A heartfelt coming-of-age story that perfectly captures the bittersweet transition from adolescence to dawning adulthood, [Greta] Gerwig’s directorial debut is a joy from start to finish, a warm, generous snapshot of teenage vulnerability and exuberance. Review of Lady Bird by Lara Zarum, Village Voice
Lady Bird isn’t a movie about any searing issue; it’s just a wonderful, rare character study of a young woman figuring out her identity, and all the pitfalls that follow. David Sims, The Atlantic
For what it’s worth, Lady Bird is the highest-ranking film ever on Rotten Tomatoes, with a perfect score.The 17-year-old lead character, as described by Sims:
Christine McPherson (Saoirse Ronan) is someone cursed with that familiar, often painful, gift of youth—absolute certainty. She feels everything strongly, expresses her opinions loudly, and both wounds and charms the people around her without meaning to. On the brink of adulthood, she’s resolute enough about her desire to go to college on the East Coast (far from her home of Sacramento) that she tosses herself out of a moving car when her mother Marion (Laurie Metcalf) tries to dismiss her ambitions. Another movie might frame that moment as frightening or foolish, but Greta Gerwig’s Lady Bird celebrates Christine’s teenage will, no matter how extreme it can sometimes be.
David Sims emphasizes the importance of the connection between Lady Bird and her mom: “Lady Bird is a powerful illustration of the temporary tenuousness of the mother-daughter bond in the later teenage years, and the surprising strength of that connection even during times of total conflict. Gerwig knows how easily children can wound their parents and vice versa, and the film’s best moments spring from those (often accidental) blow-ups.”
As does Zarum, who notes “it’s in many ways Marion’s story, too”: “Gerwig nails this dynamic, the subtle manner in which Marion’s little criticisms, small and sharp as a pin, poke into a daughter’s psyche the way only a mother can; or the way weeks’ worth of argument and hostility can drift off like mist when, on a shopping excursion, mother and daughter both spot the right dress at the same time.”
In her article “Why the Mother-Daughter Relationship in Lady Bird Feels So Real” (The Cut), Anna Silman states, “Lady Bird is a story of personal growth, but it’s also a story of attachment: of a mother and daughter struggling to navigate their boundaries at a time when a mother’s fear of abandonment and a daughter’s desire for independence are particularly at war with one another.”
Silman points out that many of the mother-child issues have presumably emanated from Marion’s upbringing with an alcoholic, abusive mother. Although we viewers know this from a brief remark cast off by Marion, her behavior seems to indicate a major lack of insight into the ways she’s developed as a result.

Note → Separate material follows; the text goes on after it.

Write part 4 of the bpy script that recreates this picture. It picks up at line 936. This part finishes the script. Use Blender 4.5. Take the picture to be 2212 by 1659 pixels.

Other of Lady Bird’s fraught relationships include those with her older brother Miguel, whose girlfriend also resides with their family, her best friends—both real and wannabe, and a couple of first boyfriends.
A more secure attachment, on the other hand, is what Lady Bird has with her father (Tracy Letts), who’s depressive and currently unemployed but a giving and loving dad.
Some other plot elements include her love/hate connection to her hometown of Sacramento, her shame over residing in a section of the city that’s not the coveted wealthier one, and her eagerness to leave her Catholic high school for a good college in the East despite her lackluster academic performance.
Rex Reed, New York Observer: “Self-assured, fastidious, unusual, written with sass and directed with sensitivity and style, Lady Bird is a year-end surprise that lands in 2017’s pile of mediocrity like a stray emerald in a pile of discarded rhinestones.”